(STATED TASK)
Copy every line of the data that contains the string "from".

(GIVEN DATA)
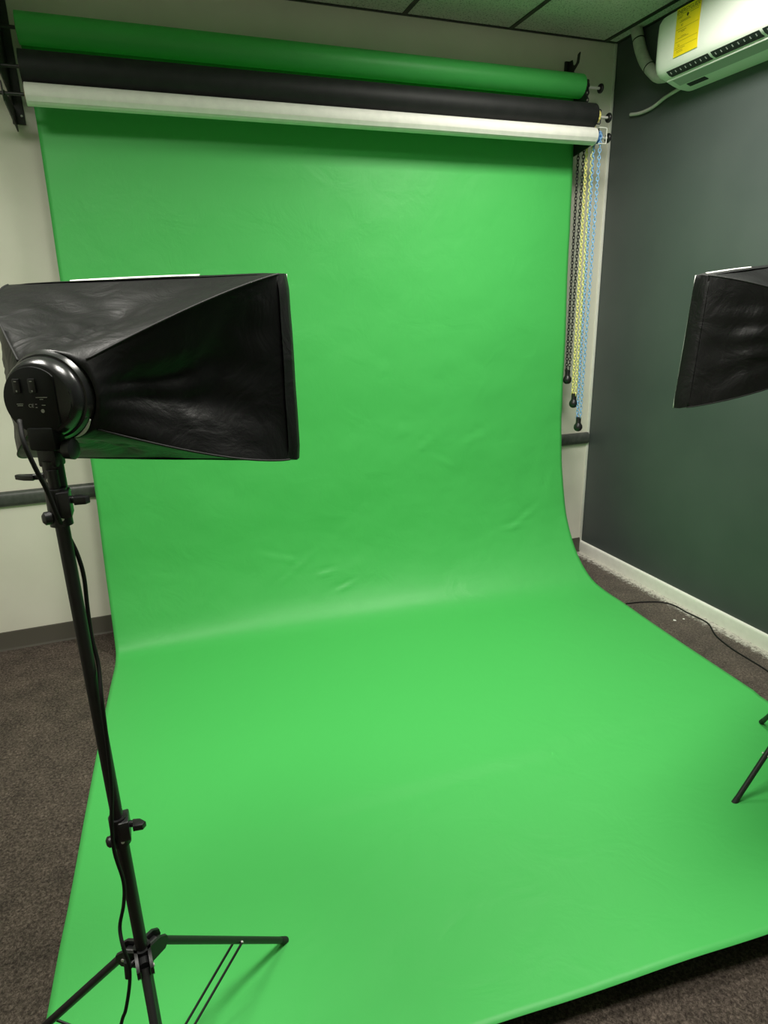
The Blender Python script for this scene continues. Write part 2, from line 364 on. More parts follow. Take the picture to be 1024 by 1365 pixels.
def hardware(parent, xl, xr, y, z, mg, guard=False, r=0.0, knobx=-0.205):
    # cores, rods, knobs, chain gear
    b = bmesh.new(); tube(b, (xl-0.004, y, z), (xr+0.004, y, z), 0.0205, n=28); o = obj('core_tube', b, m_core, parent, auto=40)
    b = bmesh.new(); tube(b, (xr-0.01, y, z), (knobx, y, z), 0.0068, n=18); o = obj('support_rod', b, m_chrome, parent, auto=40); o['label'] = 'bright steel end rod'
    b = bmesh.new(); tube(b, (xl+0.01, y, z), (-3.185, y, z), 0.0068, n=18); o = obj('support_rod', b, m_blackmetal, parent, auto=40)
    for kx, sgn in ((knobx, 1), (-3.185, -1)):
        b = bmesh.new(); lathe(b, [(0,0.010),(0.002,0.021),(0.006,0.024),(0.012,0.024),(0.016,0.020),(0.018,0.0)], (kx-0.002*sgn, y, z), (sgn,0,0), 28)
        obj('end_knob', b, m_blackplastic, parent, auto=40)
    b = bmesh.new(); gxp = xr+0.022
    lathe(b, [(-0.012,0.012),(-0.012,0.030),(-0.008,0.031),(-0.004,0.022),(0.004,0.022),(0.008,0.031),(0.012,0.030),(0.012,0.012)], (gxp, y, z), (1,0,0), 30)
    for k in range(10):
        a = 2*math.pi*k/10
        box(b, gxp-0.006, gxp+0.006, y+0.026*math.cos(a)-0.0035, y+0.026*math.cos(a)+0.0035, z+0.026*math.sin(a)-0.0035, z+0.026*math.sin(a)+0.0035)
    obj('chain_gear', b, mg, parent, auto=40)
    # wire guard that keeps the chain on the gear
    b = bmesh.new(); g = 0.038 if guard else 0.034; gw = 0.054 if guard else 0.05; gy = 0.036 if guard else 0.004
    sweep(b, [(xr+0.004, y-gy, z+g),(xr+gw-.003, y-gy, z+g),(xr+gw, y-gy, z+g-0.004),(xr+gw, y-gy, z-g+0.004),(xr+gw-.003, y-gy, z-g),(xr+0.004, y-gy, z-g)], 0.0028, 8, smoothpath=False)
    o = obj('chain_guard', b, m_whitetrim if guard else m_blackmetal, parent, auto=50)
    if guard: o['label'] = 'white wire guard'

roll(bd, XL, XR, -.140, 2.790, 0.058, m_green); hardware(bd, XL, XR, -.140, 2.790, m_blackplastic)
bk = empty('black_backdrop_roll', (0,0,0)); tag(bk, 'rolled-up black paper backdrop hung between the green and the white roll', 'backdrop roll')
roll(bk, XL, XR, -.262, 2.6175, 0.0605, m_blackpaper); hardware(bk, XL, XR, -.262, 2.6175, m_yelchain, knobx=-0.232)
wh = empty('white_backdrop_roll', (0,0,0)); tag(wh, 'rolled-up white paper backdrop, lowest of the three rolls on the wall', 'backdrop roll')
roll(wh, XL+0.006, XR, -.285, 2.517, 0.0415, m_whitepaper); hardware(wh, XL+0.006, XR, -.285, 2.515, m_blue, guard=True, knobx=-0.245)
b = bmesh.new()   # loose outer edge of the white paper, a shallow step along the roll
for x in (0,): 
    N = 90; A = []; B_ = []
    for i in range(N+1):
        x = XL+0.012+(XR-XL-0.020)*i/N; a = math.radians(196+3*noise.noise(Vector((x*2,0,0)))); a2 = a+math.radians(28)
        rr_ = 0.0415+0.0016
        A.append(b.verts.new((x, -.285+rr_*math.cos(a), 2.515+rr_*math.sin(a)))); B_.append(b.verts.new((x, -.285+0.0419*math.cos(a2), 2.515+0.0419*math.sin(a2))))
    for i in range(N): b.faces.new((A[i], A[i+1], B_[i+1], B_[i]))
obj('loose_paper_edge', b, m_whitepaper, wh)

# wall brackets with four hooks
def bracket(x, platex, label, outer):
    t = empty('wall_bracket', (x, 0, 2.47)); tag(t, label, 'bracket')
    b = bmesh.new(); box(b, -0.025, 0.025, -0.014, 0, 0.0, 0.475, 0.001); obj('mounting_bar', b, m_blackmetal, t, auto=40)
    hooks = [(-.072, 2.925, .020), (-.140, 2.790, .012), (-.262, 2.6175, .012), (-.285, 2.515, .012)]
    for hy, hz, rr_ in hooks:
        z = hz-2.47; b = bmesh.new()
        o_ = rr_+0.012 if rr_ > .015 else 0.024
        pr = [(-0.012, z-0.075), (hy-0.012, z-0.030), (hy-o_-0.004, z-0.014), (hy-o_-0.012, z+0.034), (hy-rr_-0.004, z+0.028)]
        for k in range(7):
            a = math.pi*(1+k/6)
            pr.append((hy + (rr_)*math.cos(a), z + 0.004 + (rr_)*math.sin(a)))
        pr += [(hy+rr_+0.004, z+0.016), (-0.012, z+0.016)]
        prism(b, pr, 0, platex-0.0025-x, platex+0.0025-x, 0.0)
        obj('hook', b, m_blackmetal, t, smooth=False)
    b = bmesh.new(); prism(b, [(-0.012,0.115),(-0.25,0.140),(-0.25,0.475),(-0.012,0.475)] if outer < 0 else [(-0.012,0.04),(-0.06,0.10),(-0.17,0.18),(-0.20,0.26),(-0.11,0.36),(-0.05,0.43),(-0.012,0.44)], 0, platex-0.0021-x, platex+0.0021-x)
    obj('side_plate', b, m_blackmetal, t, smooth=False)
    for dx in (-0.014, 0.014):
        b = bmesh.new(); lathe(b, [(0,0.0048),(0.002,0.0045),(0.003,0.0025),(0.003,0.0)], (dx, -0.014, 0.032), (0,-1,0), 12)
        obj('screw', b, m_chrome, t, auto=40)
bracket(-3.118, -3.128, 'black steel bracket holding the left ends of the three rolls', -1)
bracket(-0.320, -0.3255, 'black steel bracket behind the right ends of the three rolls', 1)

# pull chains
def chain(name, label, x, y, ztop, zbot, m, wlabel=None):
    t = empty(name, (x, y, zbot)); tag(t, label, 'chain', None)
    rad = 0.027; b = bmesh.new(); top = ztop - zbot; bot = 0.032
    def link(c, tdir, side):
        # flat oval link; side is the in-plane width direction
        L, W, rw = 0.0120, 0.0072, 0.0024; N = 10; n = 5; rings = []
        nrm = tdir.cross(side)
        for i in range(N):
            a = 2*math.pi*i/N; cc = c + tdir*L*math.cos(a) + side*W*math.sin(a)
            rad_ = (tdir*math.cos(a)*W + side*math.sin(a)*L).normalized()
            rings.append([b.verts.new(cc + rw*(math.cos(2*math.pi*k/n)*rad_ + math.sin(2*math.pi*k/n)*nrm)) for k in range(n)])
        for i in range(N):
            A, B = rings[i], rings[(i+1)%N]
            for k in range(n): b.faces.new((A[k], A[(k+1)%n], B[(k+1)%n], B[k]))
    pts = []; z = bot; step = 0.0172
    while z < top: pts.append((Vector((0, rad*(0.55+0.45*z/top), z)), Vector((0,0,1)))); z += step
    for k in range(1, 6):
        a = math.pi*k/6; pts.append((Vector((0, rad*math.cos(a), top + rad*math.sin(a))), Vector((0, -math.sin(a), math.cos(a)))))
    z = top
    while z > bot: pts.append((Vector((0, -rad*(0.55+0.45*z/top), z)), Vector((0,0,-1)))); z -= step
    for i, (p, td) in enumerate(pts):
        sd = Vector((1,0,0)) if i % 2 else td.cross(Vector((1,0,0)))
        ang = 0.5; sd2 = (sd*math.cos(ang) + td.cross(sd)*math.sin(ang)).normalized(); link(p, td, sd2)
    obj('chain_loop', b, m, t)
    b = bmesh.new()
    lathe(b, [(-0.050,0.0),(-0.049,0.010),(-0.044,0.019),(-0.034,0.0255),(-0.024,0.027),(-0.012,0.0245),(-0.003,0.018),(0.004,0.0155),(0.034,0.0155),(0.036,0.013),(0.036,0.0)], (0,0,0), (0,0,1), 28)
    for v in b.verts: v.co.x *= 0.95
    obj('chain_weight', b, m_blackplastic, t, auto=45)
chain('pull_chain', 'black pull chain loop of the top green roll, with the highest weight', -0.300, -.140, 2.79, 1.245, m_blkchain)
chain('pull_chain', 'yellow pull chain loop hanging between the black and the blue chain', -0.306, -.225, 2.64, 1.110, m_yelchain)
chain('pull_chain', 'blue pull chain loop reaching lowest beside the green backdrop', -0.306, -.285, 2.515, 0.975, m_bluechain)

# ------------------------------------------------------------------ air conditioner
ac = empty('air_conditioner', (0, -0.567, 2.668)); tag(ac, 'white wall-mounted air conditioner high on the dark wall', 'air conditioner')
ACP = [(-.002,.298),(-.165,.300),(-.200,.292),(-.214,.272),(-.219,.22),(-.219,.11),(-.214,.078),(-.203,.056),(-.184,.042),(-.150,.032),(-.100,.014),(-.055,.003),(-.002,.0)]
ACL = 0.86
b = bmesh.new(); ys = [0,-.004,-.012,-.026,-.05,-ACL+.05,-ACL+.026,-ACL+.012,-ACL+.004,-ACL]
ins = [.020,.012,.006,.002,0,0,.002,.006,.012,.020]; rings = []
for yy, q in zip(ys, ins):
    ring = []
    for (x, z) in ACP:
        cx, cz = -.08, .15; L_ = math.hypot(x-cx, z-cz); k = (L_-q)/L_
        ring.append(b.verts.new((min(-.002, cx+(x-cx)*k), yy, cz+(z-cz)*k)))
    rings.append(ring)
n = len(ACP)
for A, B in zip(rings[:-1], rings[1:]):
    for i in range(n): b.faces.new((A[i], A[(i+1)%n], B[(i+1)%n], B[i]))
b.faces.new(rings[0][::-1]); b.faces.new(rings[-1]); bmesh.ops.recalc_face_normals(b, faces=b.faces)
obj('housing', b, m_ac, ac, auto=35)
# intake slots along the lower front curve, in rows parted by ribs
def on_ac(s):   # s 0..1 from (-.214,.078) to (-.150,.032)
    P = [Vector((-.214,0,.078)), Vector((-.203,0,.056)), Vector((-.184,0,.042)), Vector((-.150,0,.032))]
    s *= 3; i = min(2, int(s)); return P[i].lerp(P[i+1], s-i)
def strip(bm, y0, y1, s0, s1, off):
    a, c = on_ac(s0), on_ac(s1); nn = Vector((-(c.z-a.z), 0, (c.x-a.x))).normalized()
    if nn.z > 0: nn = -nn
    vs = [Vector((a.x,y0,a.z)), Vector((a.x,y1,a.z)), Vector((c.x,y1,c.z)), Vector((c.x,y0,c.z))]
    A = [bm.verts.new(v+nn*off) for v in vs]; B = [bm.verts.new(v-nn*0.004) for v in vs]
    fs = [bm.faces.new(A), bm.faces.new(B[::-1])] + [bm.faces.new((A[i],A[(i+1)%4],B[(i+1)%4],B[i])) for i in range(4)]
    bmesh.ops.recalc_face_normals(bm, faces=fs)
for (ya, yb) in ((-.075,-.325), (-.340,-.590), (-.605,-.80)):
    b = bmesh.new(); strip(b, ya, yb, .36, .6666, 0.0014); strip(b, ya, yb, .6667, .86, 0.0014); nf = len(b.faces); k = ya-0.018
    while k > yb+0.01:
        strip(b, k, k-0.004, .50, .6666, 0.0024); k -= 0.030
    b.faces.ensure_lookup_table()
    for f in b.faces[nf:]: f.material_index = 1
    o = obj('air_slot', b, m_acdark, ac, smooth=False); o.data.materials.append(m_acgrey)
b = bmesh.new(); box(b, -.158, -.150, -ACL+.03, -.035, .024, .034, 0.002); o = obj('front_lip', b, m_ac, ac)
b = bmesh.new(); prism(b, [(-.146,.030),(-.146,.026),(-.098,.0085),(-.094,.010),(-.096,.014)], 1, -ACL+.05, -.06); obj('air_vane', b, m_acgrey, ac, smooth=False)
b = bmesh.new(); prism(b, [(-.085,.0105),(-.085,.0080),(-.060,.0008),(-.058,.004)], 1, -.20, -.09); obj('bottom_vent', b, m_acdark, ac, smooth=False)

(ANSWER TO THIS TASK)
The Blender Python script for this scene continues. Write part 2, from line 364 on. More parts follow. Take the picture to be 1024 by 1365 pixels.
def on_ac(s):   # s 0..1 from (-.214,.078) to (-.150,.032)